# DIRECTIVE
Write the listing out again, all of it, word for word.

[start]

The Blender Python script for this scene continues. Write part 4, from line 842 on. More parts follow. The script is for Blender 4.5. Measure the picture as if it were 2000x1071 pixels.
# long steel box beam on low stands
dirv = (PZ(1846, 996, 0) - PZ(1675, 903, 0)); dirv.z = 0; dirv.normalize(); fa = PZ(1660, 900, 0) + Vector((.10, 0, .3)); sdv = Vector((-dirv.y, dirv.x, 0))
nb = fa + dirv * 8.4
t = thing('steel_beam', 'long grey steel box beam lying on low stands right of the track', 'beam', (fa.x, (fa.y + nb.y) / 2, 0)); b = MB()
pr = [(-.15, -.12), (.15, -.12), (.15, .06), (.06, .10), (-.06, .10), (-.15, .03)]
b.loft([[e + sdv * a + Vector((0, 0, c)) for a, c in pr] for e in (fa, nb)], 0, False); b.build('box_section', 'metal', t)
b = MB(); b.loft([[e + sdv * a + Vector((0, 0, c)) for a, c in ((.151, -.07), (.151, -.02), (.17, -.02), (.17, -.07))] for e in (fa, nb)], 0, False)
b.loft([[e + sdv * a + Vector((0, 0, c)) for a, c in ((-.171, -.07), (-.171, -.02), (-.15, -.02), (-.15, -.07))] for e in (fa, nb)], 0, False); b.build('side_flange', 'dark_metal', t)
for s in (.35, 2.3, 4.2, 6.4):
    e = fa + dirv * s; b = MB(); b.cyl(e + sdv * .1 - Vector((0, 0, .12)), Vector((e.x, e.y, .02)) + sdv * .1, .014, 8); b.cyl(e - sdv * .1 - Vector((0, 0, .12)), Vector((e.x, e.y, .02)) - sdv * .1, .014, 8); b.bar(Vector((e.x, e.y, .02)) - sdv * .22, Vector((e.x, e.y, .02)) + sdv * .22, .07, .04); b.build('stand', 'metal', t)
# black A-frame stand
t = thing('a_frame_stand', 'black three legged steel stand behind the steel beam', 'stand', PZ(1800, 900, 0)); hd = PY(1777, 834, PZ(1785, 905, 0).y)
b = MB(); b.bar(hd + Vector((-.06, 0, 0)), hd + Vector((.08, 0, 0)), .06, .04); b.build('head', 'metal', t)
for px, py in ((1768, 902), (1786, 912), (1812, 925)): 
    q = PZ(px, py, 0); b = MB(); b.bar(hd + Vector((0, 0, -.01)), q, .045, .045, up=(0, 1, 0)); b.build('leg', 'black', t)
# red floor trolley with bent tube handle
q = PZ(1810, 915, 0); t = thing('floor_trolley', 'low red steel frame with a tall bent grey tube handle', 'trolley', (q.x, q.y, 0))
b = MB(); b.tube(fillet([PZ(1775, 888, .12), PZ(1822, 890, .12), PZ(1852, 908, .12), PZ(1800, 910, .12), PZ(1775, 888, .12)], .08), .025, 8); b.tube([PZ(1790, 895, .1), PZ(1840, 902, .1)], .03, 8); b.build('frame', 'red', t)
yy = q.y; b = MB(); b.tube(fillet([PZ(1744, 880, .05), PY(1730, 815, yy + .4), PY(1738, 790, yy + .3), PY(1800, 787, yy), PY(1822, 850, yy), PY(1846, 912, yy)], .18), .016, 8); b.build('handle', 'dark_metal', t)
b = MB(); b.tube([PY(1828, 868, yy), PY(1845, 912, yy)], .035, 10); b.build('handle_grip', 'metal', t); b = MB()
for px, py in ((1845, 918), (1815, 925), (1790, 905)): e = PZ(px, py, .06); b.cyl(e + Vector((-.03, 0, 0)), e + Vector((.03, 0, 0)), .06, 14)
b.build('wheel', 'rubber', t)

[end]

# CORRECT OUTPUT
The Blender Python script for this scene continues. Write part 4, from line 842 on. More parts follow. The script is for Blender 4.5. Measure the picture as if it were 2000x1071 pixels.
# long steel box beam on low stands
dirv = (PZ(1846, 996, 0) - PZ(1675, 903, 0)); dirv.z = 0; dirv.normalize(); fa = PZ(1660, 900, 0) + Vector((.10, 0, .3)); sdv = Vector((-dirv.y, dirv.x, 0))
nb = fa + dirv * 8.4
t = thing('steel_beam', 'long grey steel box beam lying on low stands right of the track', 'beam', (fa.x, (fa.y + nb.y) / 2, 0)); b = MB()
pr = [(-.15, -.12), (.15, -.12), (.15, .06), (.06, .10), (-.06, .10), (-.15, .03)]
b.loft([[e + sdv * a + Vector((0, 0, c)) for a, c in pr] for e in (fa, nb)], 0, False); b.build('box_section', 'metal', t)
b = MB(); b.loft([[e + sdv * a + Vector((0, 0, c)) for a, c in ((.151, -.07), (.151, -.02), (.17, -.02), (.17, -.07))] for e in (fa, nb)], 0, False)
b.loft([[e + sdv * a + Vector((0, 0, c)) for a, c in ((-.171, -.07), (-.171, -.02), (-.15, -.02), (-.15, -.07))] for e in (fa, nb)], 0, False); b.build('side_flange', 'dark_metal', t)
for s in (.35, 2.3, 4.2, 6.4):
    e = fa + dirv * s; b = MB(); b.cyl(e + sdv * .1 - Vector((0, 0, .12)), Vector((e.x, e.y, .02)) + sdv * .1, .014, 8); b.cyl(e - sdv * .1 - Vector((0, 0, .12)), Vector((e.x, e.y, .02)) - sdv * .1, .014, 8); b.bar(Vector((e.x, e.y, .02)) - sdv * .22, Vector((e.x, e.y, .02)) + sdv * .22, .07, .04); b.build('stand', 'metal', t)
# black A-frame stand
t = thing('a_frame_stand', 'black three legged steel stand behind the steel beam', 'stand', PZ(1800, 900, 0)); hd = PY(1777, 834, PZ(1785, 905, 0).y)
b = MB(); b.bar(hd + Vector((-.06, 0, 0)), hd + Vector((.08, 0, 0)), .06, .04); b.build('head', 'metal', t)
for px, py in ((1768, 902), (1786, 912), (1812, 925)): 
    q = PZ(px, py, 0); b = MB(); b.bar(hd + Vector((0, 0, -.01)), q, .045, .045, up=(0, 1, 0)); b.build('leg', 'black', t)
# red floor trolley with bent tube handle
q = PZ(1810, 915, 0); t = thing('floor_trolley', 'low red steel frame with a tall bent grey tube handle', 'trolley', (q.x, q.y, 0))
b = MB(); b.tube(fillet([PZ(1775, 888, .12), PZ(1822, 890, .12), PZ(1852, 908, .12), PZ(1800, 910, .12), PZ(1775, 888, .12)], .08), .025, 8); b.tube([PZ(1790, 895, .1), PZ(1840, 902, .1)], .03, 8); b.build('frame', 'red', t)
yy = q.y; b = MB(); b.tube(fillet([PZ(1744, 880, .05), PY(1730, 815, yy + .4), PY(1738, 790, yy + .3), PY(1800, 787, yy), PY(1822, 850, yy), PY(1846, 912, yy)], .18), .016, 8); b.build('handle', 'dark_metal', t)
b = MB(); b.tube([PY(1828, 868, yy), PY(1845, 912, yy)], .035, 10); b.build('handle_grip', 'metal', t); b = MB()
for px, py in ((1845, 918), (1815, 925), (1790, 905)): e = PZ(px, py, .06); b.cyl(e + Vector((-.03, 0, 0)), e + Vector((.03, 0, 0)), .06, 14)
b.build('wheel', 'rubber', t)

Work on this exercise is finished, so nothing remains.